Google was accused by the EU of favoring its in-house apps and services on Android-based smartphones giving manufacturers no alternative but to bundle Google products like Search, Maps and Chrome with its app store Play ensuring that Alphabet would benefit from a lopsided arrangement.

Anti-trust legislation has a myriad of supporters including the current administration who have stepped up its onslaught on Silicon Valley.

President of the United States Donald Trump has even hurled insults at Amazon (AMZN) creator Jeff Bezos and even claimed that Alphabet’s artificial intelligence has aided China’s technological rise.

To say FANG companies are in the good graces of Washington would be laughable.

I would point to Facebook to accelerating the regulatory headwinds as investors have seen Co-Founder and CEO Mark Zuckerberg fire every major executive that has opposed his vision of merging Facebook, Instagram, and WhatsApp into a cesspool of apps that pump out precious big data.

The tone-deaf boss has doubled down to reinvigorate the growth after Facebook sold off from $210.

Board members want Zuckerberg out and he is defiant against any attack on his leadership spinning it around as a vendetta on his reign.

Facebook is walking straight into a minefield and the rest of Silicon Valley is guilty by association, the contagion is that bad.  

Facebook is the one to blame because of the daily nature of social interaction on its platform and the pursuance of revenue through hyper-targeting data that 3rd party companies pay access for.

They have no product.

Amazon sells consumer goods which is not as bad.

Facebook facilitates the social dialogue that has unwittingly boosted extremism of almost every type of form possible.

It has given the marginal and nefarious characters in society a platform in which to engineer devastating results and Facebook have an incentive to turn a blind eye to this because of the lust for user engagement.

This has resulted in heinous activities such as terror attacks being broadcasted live on Facebook like the 2019 New Zealand massacre at a mosque.

The former security chief at Facebook Alex Stamos hinted that Mark Zuckerberg’s tenure should wind down and the company needs to shape up and hire a replacement.

The security implications are grave, and many Americans have uploaded all their private information onto the platform.

What is the end game?

Facebook is in hotter water than Google, not by much, but their business model engineers more mayhem than Google currently.

Facebook could get neutered to the point that their ad model is dead and buried.

If Facebook goes down, this would unlock a treasure chest full of ad dollars looking for new avenues.

Facebook’s most precious asset is their data which might be blocked from being monetized moving forward.

Without data, they are worth zero. 

The existential risk is far higher for Facebook than Alphabet.

No matter what, Alphabet will still be around, but in what form?
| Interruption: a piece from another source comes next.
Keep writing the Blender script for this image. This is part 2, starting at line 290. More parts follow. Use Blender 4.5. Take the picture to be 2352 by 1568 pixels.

Assets such as YouTube, Google Search, and Waymo, which are all legitimate services, could get spun out to fend for themselves creating many offspring left to sink or swim.

In this case, YouTube, Google Maps, Chrome, Google Play, and Google Search would still possess potent value and offer shareholders future value creation.

Waymo would become a speculative investment based on the future and would be hard to predict the valuation.

Then there is the issue of whether Chinese companies would dominate the collection of FANGs after the split or not.

As I see it, Chinese tech companies will not be allowed to operate in the U.S. at all, and anti-trust repercussions will have many of these homegrown tech companies carved out of their parents to reset a level playing field in a way to re-democratize the tech economy.

This would spur domestic innovation allowing smaller companies to finally compete on a national stage.

The government finally clamping down epitomizes the current volatile tech climate and how Alphabet who has some of the best assets in the industry can go from barnstormer to pariah in a matter of seconds.

As for Facebook, they have always had a bad stench.

The cookie could still crumble in many ways, each case looks high risk for Facebook and Google for the next 365 days.

Stay away from these shares until we get any meaningful indication of how things will play out, but I have a feeling this is just the beginning of a tortuous process.